群馬県藤岡市の旧鬼石中学校跡地に建てられた「鬼石多目的ホール」は2005年3月に竣工。設計はガラスを用いた作風で知られ、西沢立衛とのユニット「SANAA」でも活躍している妹島和世。
鬼石多目的ホールは2006年1月に藤岡市へ編入した旧鬼石町の中心地に位置し、管理棟・多目的ホール・体育館の施設が独立した3棟で構成されている。緩やかな傾斜の芝生と不定形にカーブしたガラス張りの建物が広場のような空間をつくり出し、建物内にいても常に外を感じることができる。人工的でモダンな建物だが、周囲の環境に溶け込み居心地の良い住民の交流の場となっている。
南側の芝生広場から見る外観
建物内から見渡す景色
妹島和世の建築が藤岡市にあることは知っていたが、中々訪れる機会がなかったためGWに鬼石多目的ホールへ。敷地内の駐車場に車を駐めて管理棟で住所と職業を記入し、管理人から建物・見学について説明を受ける。まずは外観を一周してみると何処からでもガラス越しに反対側の景色が見え、棟と棟の間の道で立ち止まるとガラスに挟まれた自分が外にいるの分からなくなる錯覚が面白い。
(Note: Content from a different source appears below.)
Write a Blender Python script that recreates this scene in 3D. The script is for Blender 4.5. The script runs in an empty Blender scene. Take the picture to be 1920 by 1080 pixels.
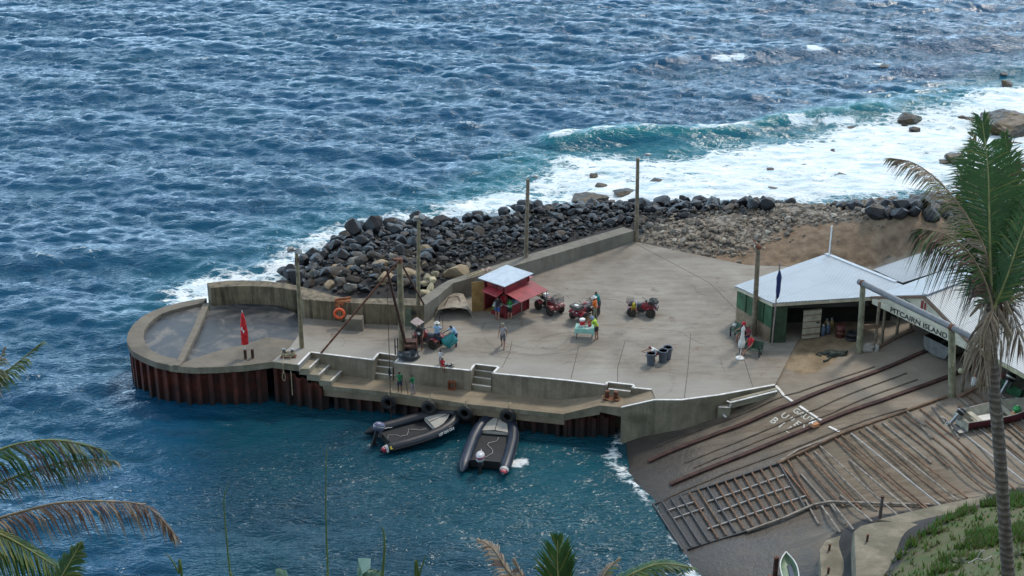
import bpy, bmesh, math, random
import numpy as np
from mathutils import Vector, Matrix, noise as mnoise
R = math.radians
sc = bpy.context.scene
COL = sc.collection
# ---------------------------------------------------------------- camera
CZ = 48.0; PITCH = 24.5; FPX = 3000.0
cam_d = bpy.data.cameras.new("camera"); cam = bpy.data.objects.new("camera", cam_d); COL.objects.link(cam)
cam.location = (0, 0, CZ); cam.rotation_euler = (R(90 - PITCH), 0, 0)
cam_d.sensor_width = 36.0; cam_d.lens = 36.0 * FPX / 1920.0
cam_d.clip_start = 0.3; cam_d.clip_end = 9000
sc.camera = cam
# ---------------------------------------------------------------- sky and sun
SUN_EL, SUN_AZ = 52.0, 35.0       # azimuth measured from +Y (sea) towards +X
w = bpy.data.worlds.new("World"); sc.world = w; w.use_nodes = True
nt = w.node_tree; nt.nodes.clear()
out = nt.nodes.new('ShaderNodeOutputWorld'); bg = nt.nodes.new('ShaderNodeBackground')
sky = nt.nodes.new('ShaderNodeTexSky'); sky.sky_type = 'NISHITA'; sky.sun_disc = False
sky.sun_elevation = R(SUN_EL); sky.sun_rotation = R(SUN_AZ)
tc = nt.nodes.new('ShaderNodeTexCoord'); mp = nt.nodes.new('ShaderNodeMapping'); mp.inputs['Scale'].default_value = (1.2, 1.2, 4.0)
nz = nt.nodes.new('ShaderNodeTexNoise'); nz.inputs['Scale'].default_value = 2.2; nz.inputs['Detail'].default_value = 6
cr = nt.nodes.new('ShaderNodeValToRGB'); cr.color_ramp.elements[0].position = 0.36; cr.color_ramp.elements[1].position = 0.62
mx = nt.nodes.new('ShaderNodeMix'); mx.data_type = 'RGBA'
mx.inputs[7].default_value = (6.0, 6.5, 7.0, 1)
nt.links.new(tc.outputs['Generated'], mp.inputs['Vector']); nt.links.new(mp.outputs[0], nz.inputs['Vector'])
nt.links.new(nz.outputs['Fac'], cr.inputs['Fac']); nt.links.new(cr.outputs['Color'], mx.inputs[0])
nt.links.new(sky.outputs[0], mx.inputs[6])
sep = nt.nodes.new('ShaderNodeSeparateXYZ'); nt.links.new(tc.outputs['Generated'], sep.inputs[0])
hz_ = nt.nodes.new('ShaderNodeMapRange'); hz_.inputs['From Min'].default_value = 0.0; hz_.inputs['From Max'].default_value = .62; hz_.inputs['To Min'].default_value = 1.0; hz_.inputs['To Max'].default_value = 0.0; nt.links.new(sep.outputs['Z'], hz_.inputs['Value'])
mh = nt.nodes.new('ShaderNodeMix'); mh.data_type = 'RGBA'; mh.inputs[7].default_value = (21, 31, 41, 1)   # bright overcast above the sea horizon
nt.links.new(hz_.outputs[0], mh.inputs[0]); nt.links.new(mx.outputs[2], mh.inputs[6]); nt.links.new(mh.outputs[2], bg.inputs['Color'])
bg.inputs['Strength'].default_value = 0.088
nt.links.new(bg.outputs[0], out.inputs['Surface'])
sd = bpy.data.lights.new("sun", 'SUN'); sd.energy = 1.75; sd.angle = R(9); sd.color = (1.0, 0.93, 0.82)
so = bpy.data.objects.new("sun", sd); COL.objects.link(so)
_d = Vector((math.sin(R(SUN_AZ)) * math.cos(R(SUN_EL)), math.cos(R(SUN_AZ)) * math.cos(R(SUN_EL)), math.sin(R(SUN_EL))))
so.rotation_euler = _d.to_track_quat('Z', 'Y').to_euler(); so.location = _d * 200
sc.view_settings.view_transform = 'Standard'; sc.view_settings.look = 'None'; sc.view_settings.gamma = 1
sc.view_settings.exposure = 0.32
sc.cycles.max_bounces = 5; sc.cycles.diffuse_bounces = 2; sc.cycles.glossy_bounces = 3
# ---------------------------------------------------------------- surveying helpers: photograph position -> real place at height z
_cp, _sp = math.cos(R(PITCH)), math.sin(R(PITCH))
def P(px, py, z=3.0):
    dx = (px - 960) / FPX; dy = -(py - 540) / FPX
    x = dx; y = _cp + dy * _sp; zz = -_sp + dy * _cp
    t = (z - CZ) / zz
    return Vector((x * t, y * t, z))
def pix(v):
    dz = v[2] - CZ; zc = v[1] * _cp - dz * _sp
    return 960 + FPX * v[0] / zc, 540 - FPX * (v[1] * _sp + dz * _cp) / zc
def PD(px, py, d):      # at camera depth d (metres)
    dx = (px - 960) / FPX * d; dy = -(py - 540) / FPX * d
    return Vector((dx, d * _cp + dy * _sp, CZ - d * _sp + dy * _cp))
def ztop(b, py):        # height at which the vertical through b reaches image row py
    lo, hi = b[2], b[2] + 20
    for _ in range(40):
        m = (lo + hi) / 2
        if pix((b[0], b[1], m))[1] > py: lo = m
        else: hi = m
    return lo
def P2(l, z): return [P(a, b, z) for a, b in l]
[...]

建物内の床も外と同じコンクリートのため、地面が繋がり屋内にいることを一瞬忘れてしまう。屋根はベニヤ仕上げで床とは対象的に建物の軽さを際立たせる。多目的ホールは半地下になっていて、外壁のガラスから日差しが降り注ぎとても明るい。ホールは可動式客席が171席あり見学時は収納されていたが、充分なスペースでダンスや卓球、サークル活動の発表など様々な用途に活用できる。